Last updated Nov 29, 2025
economy
Around the March 2024 expiry of the Bank Term Funding Program, the Federal Reserve will either extend BTFP or implement a successor facility that continues to provide special liquidity support to US regional banks.
My biggest business deal is whatever the fed decides to do to replace or extend the bank term funding program... it was only supposed to last for one year... I do not think that the balance sheets of regional banks are healthy enough to survive without this continued liquidity... So I think the Fed's going to have to do something to either replace the program, extend the program, they're going to have to do something.View on YouTube
Explanation

The prediction was that around the March 2024 expiry of the Bank Term Funding Program (BTFP), the Fed would either extend BTFP or create a successor facility providing similar special liquidity to regional banks.

What actually happened:

  1. The Fed explicitly announced that BTFP would end on schedule on March 11, 2024, and did not extend it. In a January 24, 2024 press release, the Federal Reserve Board stated that the BTFP “will cease making new loans as scheduled on March 11” and only adjusted the interest rate on remaining loans; it did not announce any extension. (federalreserve.gov)

  2. The Fed’s own BTFP page confirms the facility stopped extending new loans on March 11, 2024. The official description notes that “The BTFP ceased extending new loans on March 11, 2024,” with no mention of renewal. (federalreserve.gov)

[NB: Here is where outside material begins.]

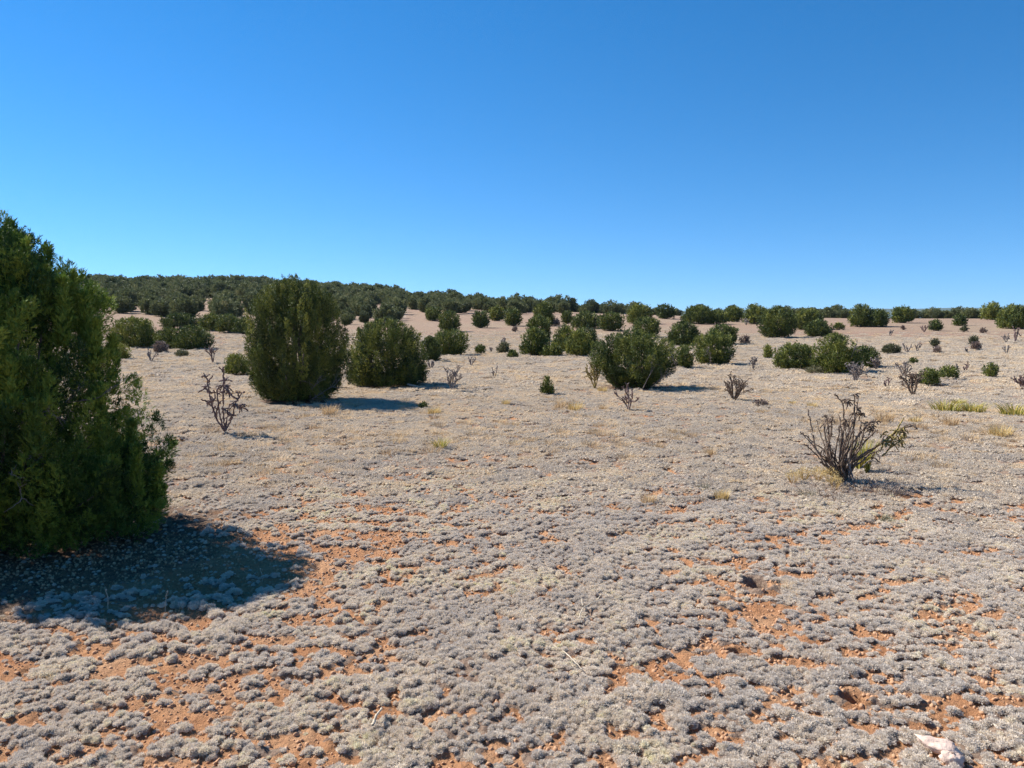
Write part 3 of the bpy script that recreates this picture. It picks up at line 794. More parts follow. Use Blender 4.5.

  3. Independent reporting also describes BTFP as ending on schedule, with no successor program. Reuters and other outlets reported that the Fed would “allow [the] emergency bank lending program to expire on March 11” and that the program “stopped making new loans on March 11, a year after its creation,” again with no indication of a replacement facility. (investing.com)

  4. Support continued only via existing, ordinary facilities, not a new special program. In its communications on BTFP’s wind-down, the Fed emphasized that after March 11, banks would continue to have “ready access to the discount window” and other standard tools; this is part of the standing framework, not a new emergency or special regional-bank facility. (bankingjournal.aba.com)

  5. Remaining BTFP loans simply ran to maturity; that is not an extension or successor. Banks could borrow or refinance up to March 10–11, 2024 for terms of up to one year, meaning outstanding balances persisted into 2025, but this was within the original one‑year loan design and did not constitute an extension of the program’s authorization or the creation of a new facility. (reuters.com)

  6. Later Fed analysis treats BTFP as a time‑limited, closed program, with no follow‑on facility. A 2025 Federal Reserve staff paper describes BTFP as an emergency liquidity facility that “ceased issuing new loans in March 2024 and closed one year later as the last loans matured,” without referencing any replacement program. (federalreserve.gov)

Given that the Fed neither extended BTFP past its scheduled March 11, 2024 end date nor created a clearly analogous successor emergency facility for regional banks, the core prediction—that the Fed would have to replace or extend BTFP to keep supporting regional banks—did not occur. Therefore, the prediction is wrong.